It’s that old, familiar, sinking feeling: despite all the work, and time, and money, you’ve put into a change, nothing is happening. Teams are still working the same way they always have, milestones are getting pushed later and later, and you and your leadership team are getting increasingly frustrated. Some days it feels like the harder you struggle, the worse it gets: you’re in Change Quicksand.
The defining feature of Change Quicksand isn’t that change feels hard—change can feel difficult, even when it’s going well—it’s that you start to suspect that the change you’re pursuing is no longer worthwhile. It feels like the effort or resources you’re pouring into the change feels disproportionate to the impact you’re having, or worse, the change is having a negative impact.
If you’ve already committed a substantial amount of time, money, or political power to an initiative, failure may not seem like a viable option. This “sunk cost fallacy” is often a trap that organizations find themselves in: rather than accept a loss and move on, they continue to throw more and more resources at a problem in an attempt to succeed.
At one storied organization we worked with, for instance, folks universally lamented their meetings—and for good reason. These were three-hour long, 50-person meetings held three times a week. Naturally, we confronted the issue head on: we tried limiting the number of attendees. We assigned a facilitator to keep meetings moving quickly and stay on agenda. We cut agendas down to focus on one or two topics. We tried different structures, better note-taking, no meeting days, and on and on.
All to no avail. The new policy would be adopted for a week or two, of course… but slowly and surely, the old norms would return. In fact, each additional intervention we tried led to increasing resistance. That’s because, as we learned through further observation and working with the team, these meetings were fundamental to the organization’s culture. It was where all the executive decisions were made, and most importantly, where team members got the only real face-time with their leaders which felt crucial to their development and career trajectory.
The defining feature of Change Quicksand isn’t that change feels hard—change can feel difficult, even when it’s going well—it’s that you start to suspect that the change you’re pursuing is no longer worthwhile.

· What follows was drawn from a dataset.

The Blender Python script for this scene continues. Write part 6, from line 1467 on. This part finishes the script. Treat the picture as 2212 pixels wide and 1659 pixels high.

So we went back to the drawing board. What teams desperately needed was more time—so if we couldn’t do it by reducing meetings, were there other changes we could make? Through a report audit, we discovered that each month, teams would spend hundreds of hours putting together reports that were never read—or that out of a 50-slide deck, perhaps only one or two charts were necessary. By getting rid of these reports, teams not only achieved better work-life balance, they also eliminated the gnawing feeling that all their work was going to waste.
It’s hard to walk away, to give up on a change, because we love heroic tales of perseverance: innovators who keep pushing until they make that one critical breakthrough; leaders who simply “tough it out” until they succeed. Unfortunately, this is a very biased view: we don’t hear all the stories of those that walked away. These stories also obscure a bigger question: are teams sticking to the right things? Refusing to quit on one project means sacrificing other, potentially more viable projects.
When you’re in quicksand, though, it’s hard to know when a change is no longer worth pursuing. It’s time to cut your losses when:
- You see persistent evidence that the change you’re pursuing isn’t a path to help you achieve your outcomes.
- You’ve exceeded the limit of resources you wanted to dedicate to testing the change (people, time, and money) and have other avenues to explore.
- Or worst of all—by pursuing the change at all costs, you’re seeing negative and unwanted impacts within the organization.
To avoid change quicksand:
- Focus on clear outcomes. When we’re figuring out what changes we want to make in an organization, we encourage squads to focus on outcomes, not activities. Again, think of reducing meetings versus reports: both had the potential to give back significant amounts of time to the team (which was the outcome we wanted to achieve), but one was welcomed with no resistance, while the other received significant pushback. What’s the underlying need within your organization?
- Don’t over-commit at the beginning. All too often we see leaders get really excited about the change, and build up a lot of excitement and energy at the beginning. Then, when things start to go “wrong”—as they always will—they feel the need to defend their decisions. Instead, start smaller and quieter. Use skateboards to test what will actually work, and test cheap and quickly so you don’t feel bad discarding failures. Then, once you’ve figured out what works, get louder and more excited about the change that’s already happening.
- Establish quitting boundaries upfront. Sometimes you’re simply too involved in a project to make a fair call, so confer with others who are removed from the situation to provide feedback and advice. What trade-offs do they see? Setting deadlines or limiting the amount you’re willing to invest can be a good way to keep you honest—just like setting a limit before heading into a casino.